Canada has long maintained a policy of supporting “CanCon,” meaning media that is principally produced and financed by Canadians or Canadian companies, and that employs Canadians as writers, directors, performers, composers and in other creative capacities. On occasion, CanCon rules, such as those mandating that 30% of all broadcast and cable television programming must meet the above criteria, have been used to regulate adult broadcast channels in Canada.
In April 2023, the Canadian government passed the Online Streaming Bill. That legislation extended the CanCon policy to streaming services accessible in Canada, requiring them to promote and prioritize Canadian content as well.
As XBIZ reported at the time, the bill did not specify whether those rules would apply to online adult content. However, its language could be interpreted as limiting the amount of non-Canadian adult content that could be made available for viewing in the country.
The law assigned the particulars of definitions and enforcement to the CRTC, which has now posted an update to its policies, with the stated goal of modernizing media rules to accommodate the Online Streaming Bill and the current technological and media landscape.

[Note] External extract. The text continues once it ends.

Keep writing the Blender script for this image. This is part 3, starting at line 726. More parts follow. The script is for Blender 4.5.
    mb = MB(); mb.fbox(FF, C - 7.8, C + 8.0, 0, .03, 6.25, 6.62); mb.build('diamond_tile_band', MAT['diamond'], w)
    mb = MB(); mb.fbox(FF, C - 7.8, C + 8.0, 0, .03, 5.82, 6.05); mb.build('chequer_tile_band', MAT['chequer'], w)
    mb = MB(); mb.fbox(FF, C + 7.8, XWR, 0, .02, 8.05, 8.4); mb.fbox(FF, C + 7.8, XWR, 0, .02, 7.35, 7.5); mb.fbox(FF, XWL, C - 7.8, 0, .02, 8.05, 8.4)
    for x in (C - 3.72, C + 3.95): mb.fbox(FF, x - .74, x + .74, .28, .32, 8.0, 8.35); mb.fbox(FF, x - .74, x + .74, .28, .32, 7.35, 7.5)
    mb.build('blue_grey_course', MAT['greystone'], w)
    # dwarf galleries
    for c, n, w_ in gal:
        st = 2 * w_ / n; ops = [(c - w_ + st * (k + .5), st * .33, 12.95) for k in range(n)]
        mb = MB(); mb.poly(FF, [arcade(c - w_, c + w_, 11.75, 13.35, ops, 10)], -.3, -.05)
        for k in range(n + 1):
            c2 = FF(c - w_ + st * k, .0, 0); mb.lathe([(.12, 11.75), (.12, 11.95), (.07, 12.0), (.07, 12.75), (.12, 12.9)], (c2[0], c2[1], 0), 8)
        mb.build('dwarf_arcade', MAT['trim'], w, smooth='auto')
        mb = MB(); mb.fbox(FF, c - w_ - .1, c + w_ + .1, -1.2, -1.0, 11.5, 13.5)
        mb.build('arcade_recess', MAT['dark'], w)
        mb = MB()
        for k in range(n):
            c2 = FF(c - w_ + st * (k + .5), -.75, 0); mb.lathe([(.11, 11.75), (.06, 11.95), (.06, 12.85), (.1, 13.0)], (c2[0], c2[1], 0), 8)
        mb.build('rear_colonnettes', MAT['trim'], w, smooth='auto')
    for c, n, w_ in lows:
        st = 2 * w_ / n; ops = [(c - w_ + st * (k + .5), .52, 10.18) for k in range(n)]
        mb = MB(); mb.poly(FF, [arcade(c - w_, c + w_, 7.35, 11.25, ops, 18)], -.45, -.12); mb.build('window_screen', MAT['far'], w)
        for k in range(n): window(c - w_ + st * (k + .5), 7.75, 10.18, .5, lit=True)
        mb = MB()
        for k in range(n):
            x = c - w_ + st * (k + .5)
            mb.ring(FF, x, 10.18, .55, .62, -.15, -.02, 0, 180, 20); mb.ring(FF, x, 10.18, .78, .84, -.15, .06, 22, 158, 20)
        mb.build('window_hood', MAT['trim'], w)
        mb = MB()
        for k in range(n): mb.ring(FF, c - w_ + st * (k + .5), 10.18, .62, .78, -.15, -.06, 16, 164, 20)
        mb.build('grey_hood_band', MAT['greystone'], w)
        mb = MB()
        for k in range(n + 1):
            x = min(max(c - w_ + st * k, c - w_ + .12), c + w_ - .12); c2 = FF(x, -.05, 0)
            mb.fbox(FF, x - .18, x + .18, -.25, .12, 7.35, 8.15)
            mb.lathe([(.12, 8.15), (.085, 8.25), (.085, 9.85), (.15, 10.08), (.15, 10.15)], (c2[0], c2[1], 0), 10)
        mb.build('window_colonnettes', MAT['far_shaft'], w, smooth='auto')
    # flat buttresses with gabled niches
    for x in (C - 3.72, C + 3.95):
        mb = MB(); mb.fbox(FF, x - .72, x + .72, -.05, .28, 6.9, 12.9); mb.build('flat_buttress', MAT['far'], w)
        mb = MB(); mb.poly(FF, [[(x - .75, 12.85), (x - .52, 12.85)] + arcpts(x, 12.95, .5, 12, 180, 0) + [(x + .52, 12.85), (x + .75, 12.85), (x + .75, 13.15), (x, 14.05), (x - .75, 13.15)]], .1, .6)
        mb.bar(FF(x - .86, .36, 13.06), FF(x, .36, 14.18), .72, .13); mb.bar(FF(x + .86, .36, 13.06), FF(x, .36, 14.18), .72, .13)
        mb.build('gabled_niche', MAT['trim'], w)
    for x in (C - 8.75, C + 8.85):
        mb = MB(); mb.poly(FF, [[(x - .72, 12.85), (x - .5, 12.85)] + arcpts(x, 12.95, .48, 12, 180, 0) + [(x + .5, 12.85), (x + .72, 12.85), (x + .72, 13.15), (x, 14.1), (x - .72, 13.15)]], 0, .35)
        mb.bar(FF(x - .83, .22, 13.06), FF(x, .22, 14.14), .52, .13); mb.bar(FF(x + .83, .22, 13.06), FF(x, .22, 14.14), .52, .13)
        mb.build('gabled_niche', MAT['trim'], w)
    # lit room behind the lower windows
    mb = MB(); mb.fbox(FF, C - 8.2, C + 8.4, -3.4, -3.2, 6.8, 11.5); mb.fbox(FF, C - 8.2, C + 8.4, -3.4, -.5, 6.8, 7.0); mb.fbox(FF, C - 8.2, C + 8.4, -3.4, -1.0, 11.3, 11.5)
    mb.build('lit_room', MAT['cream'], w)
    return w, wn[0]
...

The announcement states that, since adult programming does not require regulatory support for its overall economic stability, and since certification or noncertification of adult content “does not impact the Canadian production industry associated with the creation or availability of such content,” the agency will no longer certify adult programming as Canadian.
The announcement notes that stakeholders who participated in its public consultation on the policy updates “generally agreed” with this plan. It adds, however, that Kate Sinclaire of Canada-based production company and paysite Ciné Sinclaire opposed the exemption of adult programming from certification.
“Arbitrarily exempting adult programming from Canadian designation will harm creative workers, harm film training, harm creativity, harm public opinion of sex workers, help monopolies, and open the Commission up to jurisdictional and Charter-based legal challenges,” Sinclaire told the CRTC.